**Given request:** Pictures stay out. Extract the lines below from the first one through the line with "tag(m.build('wire', 'hosewhite'), 'short", both included.

# start of Data provided

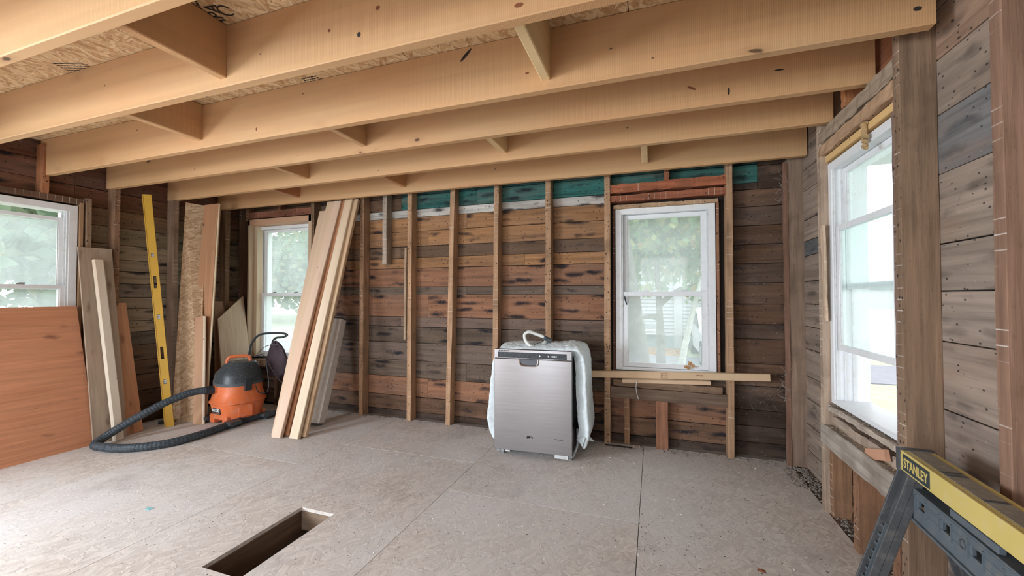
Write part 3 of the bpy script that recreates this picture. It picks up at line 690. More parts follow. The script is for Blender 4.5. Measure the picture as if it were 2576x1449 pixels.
# dry leaves and a cream wire at that window
for k, (px, py, s) in enumerate(((1726, 923, .020), (1736, 915, .024), (1744, 921, .018), (1732, 927, .015))):
    c = at_y(px, py, 3.34); n = 11; a0 = R.uniform(0, 6); tl = R.uniform(-.6, .6)
    vs = [Vector((0, 0, 0))] + [Vector((math.cos(2 * PI * q / n + a0), math.sin(tl) * math.sin(2 * PI * q / n + a0), math.sin(2 * PI * q / n + a0) * math.cos(tl))) * s * (1 if q % 2 else .55) for q in range(n)]
    m = MB(); m.add([v + c + Vector((0, .004 * abs(v.x) * 50, 0)) for v in vs], [(0, 1 + q, 1 + (q + 1) % n) for q in range(n)])
    o = m.build('dry_leaf', 'leaf_dry'); md = o.modifiers.new('thick', 'SOLIDIFY'); md.thickness = .001
    tag(o, ('leftmost small dry leaf in the bottom right corner of the far window', 'largest crumpled dry leaf in the bottom right corner of the far window', 'rightmost dry leaf against the frame of the far window', 'lowest dry leaf lying on the sill of the far window')[k], 'leaf', 'dry leaves on the window sill')
m = MB(); m.tube(smoothpath([at_y(1602, 958, 3.25), at_y(1600, 972, 3.245), at_y(1602, 990, 3.24), at_y(1606, 1004, 3.238)]), .0022, 6)
tag(m.build('wire', 'hosewhite'), 'short cream wire dangling below the far window timbers', 'wire')

# ================================================================== leaning sheets and boards, left side
def lean(name, fb, tp, w, t, wd, mat, col, label, cat, ch=.002, group=None):
    o = board(name, fb, tp, w, t, wd, mat, col, None, ch=ch)
    return tag(o, label, cat, group)
# big plywood sheet
Y0, Y1 = .78, 1.972
ply = MB(); dz = 1.072
vs = [(-4.112, Y0, 0), (-4.112, Y1, 0), (-4.305, Y1 - .045, dz), (-4.305, Y0, dz)]
off = Vector((-.012, 0, -.002))
ply.add([Vector(v) for v in vs] + [Vector(v) + off for v in vs], [(0, 1, 2, 3), (7, 6, 5, 4), (0, 4, 5, 1), (1, 5, 6, 2), (2, 6, 7, 3), (3, 7, 4, 0)])
mtx = frame_mtx((-4.2, 1.35, .53), (0, 1, 0), (-.178, 0, 1)); me = mesh('plywood_sheet', [mtx.inverted() @ v for v in ply.v], ply.f)
o = link('plywood_sheet', me, 'ply', None, (.60, .275, .15)); o.matrix_basis = mtx
tag(o, 'large reddish plywood sheet with knots leaning under the left window', 'plywood')
o = lean('plywood_strip', (-4.10, 2.055, .002), (-4.318, 2.037, 1.545), .215, .014, (0, 1, 0), 'ply', (.42, .33, .25), 'tall grey brown plywood strip standing behind the white timber beside the left window', 'plywood', .001)
o = lean('timber', (-4.055, 2.085, 0), (-4.262, 2.030, 1.445), .066, .036, (0, 1, 0), 'lumber', (.74, .66, .54), 'whitish rounded timber leaning on the grey brown plywood strip at left', 'board', .008)
o = lean('plywood_strip', (-4.135, 2.20, 0), (-4.335, 2.165, 1.09), .19, .012, (0, 1, 0), 'ply', (.56, .30, .17), 'narrow reddish plywood offcut behind the grey brown strip, its right edge showing', 'plywood', .001)
# level
def level():
    b0 = on_floor(423, 1073, .002); b0 = Vector((b0.x, b0.y + .01, .002)); t0 = Vector((-4.283, 2.372, 2.055))
    root = empty('spirit_level', b0); tag(root, 'long yellow spirit level with dark hand holes leaning against the left wall', 'spirit level')
    X = (t0 - b0); L = X.length; X.normalize(); wd = Vector((.55, .83, 0)); Y = (wd - X * wd.dot(X)).normalized(); mt = frame_mtx(b0, X, Y)
    hh = .029; th = .014
    fr = MB()
    slots = [(.30, .036, 'v'), (.60, .070, 'h'), (.99, .02, 'v'), (1.345, .070, 'h'), (1.63, .022, 'v')]
    slots = [(.40, .020, 'v'), (.66, .055, 'h'), (.985, .022, 'v'), (1.30, .055, 'h'), (1.545, .020, 'v')]
    s = L / 2.095
    xs_ = [0]
    for c, w, _ in slots: xs_ += [(c - w) * s, (c + w) * s]
    xs_.append(L)
    for i in range(0, len(xs_), 2): fr.box(xs_[i], xs_[i + 1], -hh, hh, -th, th)
    for i in range(1, len(xs_) - 1, 2):
        a = .011
        fr.box(xs_[i], xs_[i + 1], -hh, -a, -th, th); fr.box(xs_[i], xs_[i + 1], a, hh, -th, th)
    for s2 in (-1, 1): fr.box(0, L, s2 * hh - .003, s2 * hh + .003, -th - .003, th + .003)
    fr.build('frame', 'levelyellow', root, M4=mt)
    for c, w, ty in slots:
        if ty == 'h':
            m = MB(); a = w * s
            m.tube(smoothpath([(c * s + q[0] * a, q[1], th + .001) for q in ((-1, 0), (-.8, .011), (.8, .011), (1, 0), (.8, -.011), (-.8, -.011), (-1, 0))], 4), .0035, 6)
            m.build('hand_hole', 'black', root, M4=mt)
        else:
            m = MB(); m.tube([(c * s, -.011, 0), (c * s, .011, 0)], .007, 10); m.box(c * s - w * .8, c * s + w * .8, -.011, .011, -.005, -.001); m.build('vial', 'galv', root, M4=mt, smooth=True)
    for e in (0, L): m = MB(); m.box(e - .004, e + .004, -hh - .002, hh + .002, -th - .003, th + .003); m.build('end_cap', 'levelyellow', root, M4=mt)
    m = MB()
    for k in range(9): m.box(1.14 * s + (k - 4.5) * .018, 1.14 * s + (k - 4.5) * .018 + .010, -.008 + .003 * (k % 2), .007 - .002 * (k % 3), th, th + .001)
    m.build('worn_print', 'track', root, M4=mt)['kind'] = 'stuff'
level()
# small dark tool behind the foot of the level
p = on_floor(405, 1068); m = MB(); mt = Matrix.Translation((p.x, p.y + .04, 0)) @ Matrix.Rotation(.5, 4, 'Z')
rt = empty('hand_tool', (p.x, p.y + .04, 0)); tag(rt, 'small black and yellow tool on the floor behind the foot of the level', 'tool')
m.box(-.055, .055, -.022, .022, 0, .026, mt); m.build('body', 'black', rt, bevel=.006)
m = MB(); m.box(-.02, .075, -.012, .012, .026, .034, mt); m.build('blade', 'levelyellow', rt, bevel=.002)
# OSB strip, planks
def quad_sheet(name, c, t, mat, col=None):
    """flat sheet through the 4 corners c (bottom-left, bottom-right, top-right, top-left seen from the room), t thick away from the room"""
    c = [Vector(q) for q in c]; X = (c[3] - c[0]).normalized(); Y = (c[1] - c[0]); nrm = Y.cross(c[3] - c[0]).normalized()
    mt = frame_mtx(sum(c, Vector()) / len(c), X, Y); inv = mt.inverted(); off = -nrm * t
    n = len(c); vs = [inv @ v for v in c] + [inv @ (v + off) for v in c]
    fs = [tuple(range(n)), tuple(range(2 * n - 1, n - 1, -1))] + [((k + 1) % n, k, k + n, (k + 1) % n + n) for k in range(n)]
    me = mesh(name, vs, fs); o = link(name, me, mat, None, col); o.matrix_basis = mt; return o
xb = -4.06
o = quad_sheet('osb_strip', [on_floor(432, 1061), on_floor(500, 1061, 0), at_x(518, 518, -4.235), at_x(467, 509, -4.30)], .012, 'osb_strip')
tag(o, 'tall strip of oriented strand board leaning between the level and the brown plank', 'strand board')
o = quad_sheet('wide_plank', [on_floor(470, 1055), on_floor(512, 1057), at_x(549, 512, -4.10), at_x(514, 516, -4.16)], .035, 'lumber', (.50, .27, .15))
tag(o, 'tall brown plank with a pale right edge leaning behind the strand board strip', 'board')
q0 = on_floor(516, 1058); 
o = lean('batten', (q0.x + .003, q0.y + .005, 0), at_x(552, 514, -4.085), .012, .034, (.6, .8, 0), 'lumber', (.80, .70, .50), 'thin pale batten along the right edge of the tall brown plank', 'board')
o = quad_sheet('short_board', [on_floor(486, 1066), on_floor(508, 1067), at_x(512, 794, -4.04), at_x(490, 800, -4.10)], .03, 'lumber', (.54, .33, .20))
tag(o, 'short brown board standing against the foot of the strand board strip', 'board')
q0 = on_floor(512, 1066)
o = lean('batten', (q0.x, q0.y, 0), at_x(515, 796, -4.025), .020, .03, (.5, .85, 0), 'lumber', (.78, .72, .58), 'short white edged batten beside the short brown board near the vacuum', 'board', .005)
# triangular plywood and its darker neighbour
o = quad_sheet('plywood_offcut', [on_slope(*q, -4.0, -4.25, 1.15) for q in ((566, 1040), (644, 1032), (612, 744), (548, 802))], .012, 'ply', (.60, .46, .33))
tag(o, 'pale plywood offcut cut to a slanting point behind the vacuum', 'plywood')
o = quad_sheet('plywood_offcut', [on_slope(*q, -4.08, -4.31, .93) for q in ((543, 1040), (600, 1034), (600, 758), (540, 758))], .012, 'ply', (.42, .27, .17))
tag(o, 'dark square topped plywood offcut behind the slanting pale one', 'plywood')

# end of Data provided

**Final result:**
Write part 3 of the bpy script that recreates this picture. It picks up at line 690. More parts follow. The script is for Blender 4.5. Measure the picture as if it were 2576x1449 pixels.
# dry leaves and a cream wire at that window
for k, (px, py, s) in enumerate(((1726, 923, .020), (1736, 915, .024), (1744, 921, .018), (1732, 927, .015))):
    c = at_y(px, py, 3.34); n = 11; a0 = R.uniform(0, 6); tl = R.uniform(-.6, .6)
    vs = [Vector((0, 0, 0))] + [Vector((math.cos(2 * PI * q / n + a0), math.sin(tl) * math.sin(2 * PI * q / n + a0), math.sin(2 * PI * q / n + a0) * math.cos(tl))) * s * (1 if q % 2 else .55) for q in range(n)]
    m = MB(); m.add([v + c + Vector((0, .004 * abs(v.x) * 50, 0)) for v in vs], [(0, 1 + q, 1 + (q + 1) % n) for q in range(n)])
    o = m.build('dry_leaf', 'leaf_dry'); md = o.modifiers.new('thick', 'SOLIDIFY'); md.thickness = .001
    tag(o, ('leftmost small dry leaf in the bottom right corner of the far window', 'largest crumpled dry leaf in the bottom right corner of the far window', 'rightmost dry leaf against the frame of the far window', 'lowest dry leaf lying on the sill of the far window')[k], 'leaf', 'dry leaves on the window sill')
m = MB(); m.tube(smoothpath([at_y(1602, 958, 3.25), at_y(1600, 972, 3.245), at_y(1602, 990, 3.24), at_y(1606, 1004, 3.238)]), .0022, 6)
tag(m.build('wire', 'hosewhite'), 'short cream wire dangling below the far window timbers', 'wire')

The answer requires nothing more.